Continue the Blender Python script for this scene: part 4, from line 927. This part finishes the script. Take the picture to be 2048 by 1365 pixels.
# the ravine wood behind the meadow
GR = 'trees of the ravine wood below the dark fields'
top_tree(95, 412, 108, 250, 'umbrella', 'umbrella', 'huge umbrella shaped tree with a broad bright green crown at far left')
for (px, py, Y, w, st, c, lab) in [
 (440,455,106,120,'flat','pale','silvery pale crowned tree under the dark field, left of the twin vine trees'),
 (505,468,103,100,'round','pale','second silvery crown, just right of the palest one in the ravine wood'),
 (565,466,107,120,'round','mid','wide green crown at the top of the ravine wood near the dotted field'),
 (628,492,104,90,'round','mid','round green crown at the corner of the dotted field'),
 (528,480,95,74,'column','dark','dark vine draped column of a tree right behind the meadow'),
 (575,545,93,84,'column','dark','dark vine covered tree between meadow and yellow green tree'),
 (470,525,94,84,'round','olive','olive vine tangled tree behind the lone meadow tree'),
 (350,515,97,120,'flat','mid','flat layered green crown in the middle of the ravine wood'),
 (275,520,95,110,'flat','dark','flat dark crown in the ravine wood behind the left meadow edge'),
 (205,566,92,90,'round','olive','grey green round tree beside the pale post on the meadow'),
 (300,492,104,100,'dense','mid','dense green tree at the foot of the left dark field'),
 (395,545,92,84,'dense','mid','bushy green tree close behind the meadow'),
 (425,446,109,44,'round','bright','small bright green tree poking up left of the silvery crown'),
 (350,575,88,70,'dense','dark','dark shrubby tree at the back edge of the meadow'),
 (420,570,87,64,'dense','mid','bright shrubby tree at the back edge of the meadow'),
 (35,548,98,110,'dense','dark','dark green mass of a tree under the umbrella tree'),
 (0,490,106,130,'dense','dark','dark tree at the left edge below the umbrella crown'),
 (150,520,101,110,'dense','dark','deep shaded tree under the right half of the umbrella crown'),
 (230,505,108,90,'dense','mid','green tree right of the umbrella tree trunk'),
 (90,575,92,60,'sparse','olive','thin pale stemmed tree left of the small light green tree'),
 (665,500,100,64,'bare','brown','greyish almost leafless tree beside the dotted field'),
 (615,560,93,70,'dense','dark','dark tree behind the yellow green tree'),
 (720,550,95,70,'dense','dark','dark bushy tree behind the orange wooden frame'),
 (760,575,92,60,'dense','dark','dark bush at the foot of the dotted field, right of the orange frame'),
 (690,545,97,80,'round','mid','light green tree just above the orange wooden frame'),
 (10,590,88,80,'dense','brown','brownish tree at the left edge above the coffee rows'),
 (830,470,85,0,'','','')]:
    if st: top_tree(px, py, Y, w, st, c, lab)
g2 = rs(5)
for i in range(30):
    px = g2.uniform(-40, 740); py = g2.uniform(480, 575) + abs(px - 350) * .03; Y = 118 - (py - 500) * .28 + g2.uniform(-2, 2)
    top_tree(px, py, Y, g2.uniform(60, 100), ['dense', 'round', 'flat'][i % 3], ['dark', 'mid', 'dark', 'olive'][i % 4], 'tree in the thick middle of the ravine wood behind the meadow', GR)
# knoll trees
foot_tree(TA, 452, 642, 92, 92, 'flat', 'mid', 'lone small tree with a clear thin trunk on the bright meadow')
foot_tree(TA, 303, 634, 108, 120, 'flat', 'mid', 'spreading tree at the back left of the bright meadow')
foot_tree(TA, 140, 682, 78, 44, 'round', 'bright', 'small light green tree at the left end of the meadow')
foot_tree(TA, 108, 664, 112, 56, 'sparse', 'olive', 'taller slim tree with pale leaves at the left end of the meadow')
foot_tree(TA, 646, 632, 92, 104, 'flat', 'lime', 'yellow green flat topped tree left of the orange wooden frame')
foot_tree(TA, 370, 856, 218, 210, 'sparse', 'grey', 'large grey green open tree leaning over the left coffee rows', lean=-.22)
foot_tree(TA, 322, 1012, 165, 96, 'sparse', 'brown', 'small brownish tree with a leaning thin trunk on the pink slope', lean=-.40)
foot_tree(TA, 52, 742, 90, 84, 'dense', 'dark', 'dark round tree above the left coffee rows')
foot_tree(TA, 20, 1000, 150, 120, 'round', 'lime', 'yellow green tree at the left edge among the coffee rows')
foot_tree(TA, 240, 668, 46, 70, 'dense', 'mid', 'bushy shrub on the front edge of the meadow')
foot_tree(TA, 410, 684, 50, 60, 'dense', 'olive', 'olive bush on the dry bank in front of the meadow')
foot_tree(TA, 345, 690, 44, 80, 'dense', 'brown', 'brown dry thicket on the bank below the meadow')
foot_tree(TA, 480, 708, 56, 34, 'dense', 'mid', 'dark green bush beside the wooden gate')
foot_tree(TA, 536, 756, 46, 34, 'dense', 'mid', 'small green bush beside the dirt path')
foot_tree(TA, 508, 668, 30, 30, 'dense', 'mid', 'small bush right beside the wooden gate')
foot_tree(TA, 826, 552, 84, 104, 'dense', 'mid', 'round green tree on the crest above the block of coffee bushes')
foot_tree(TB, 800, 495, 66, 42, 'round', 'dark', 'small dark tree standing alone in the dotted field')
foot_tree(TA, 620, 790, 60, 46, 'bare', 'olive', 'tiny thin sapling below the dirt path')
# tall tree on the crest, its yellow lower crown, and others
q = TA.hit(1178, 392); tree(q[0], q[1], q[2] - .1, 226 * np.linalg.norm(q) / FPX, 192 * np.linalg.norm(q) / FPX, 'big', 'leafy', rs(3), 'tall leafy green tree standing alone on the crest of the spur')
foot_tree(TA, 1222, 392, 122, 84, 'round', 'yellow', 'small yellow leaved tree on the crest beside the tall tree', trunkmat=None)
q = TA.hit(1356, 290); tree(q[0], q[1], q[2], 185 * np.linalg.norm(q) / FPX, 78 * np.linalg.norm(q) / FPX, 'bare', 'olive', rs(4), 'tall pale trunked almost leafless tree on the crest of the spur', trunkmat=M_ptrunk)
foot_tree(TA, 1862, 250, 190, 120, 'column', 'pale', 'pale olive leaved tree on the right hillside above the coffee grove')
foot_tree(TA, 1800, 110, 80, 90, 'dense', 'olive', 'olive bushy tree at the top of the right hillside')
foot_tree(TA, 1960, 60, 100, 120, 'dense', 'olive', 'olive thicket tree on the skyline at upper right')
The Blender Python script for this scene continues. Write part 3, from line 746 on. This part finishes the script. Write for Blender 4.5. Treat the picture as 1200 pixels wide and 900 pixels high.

Requirement: Go through the records and gather the lines that hold "wide".

Response to the task:
 (565,466,107,120,'round','mid','wide green crown at the top of the ravine wood near the dotted field'),
The Blender Python script for this scene continues. Write part 3, from line 746 on. This part finishes the script. Write for Blender 4.5. Treat the picture as 1200 pixels wide and 900 pixels high.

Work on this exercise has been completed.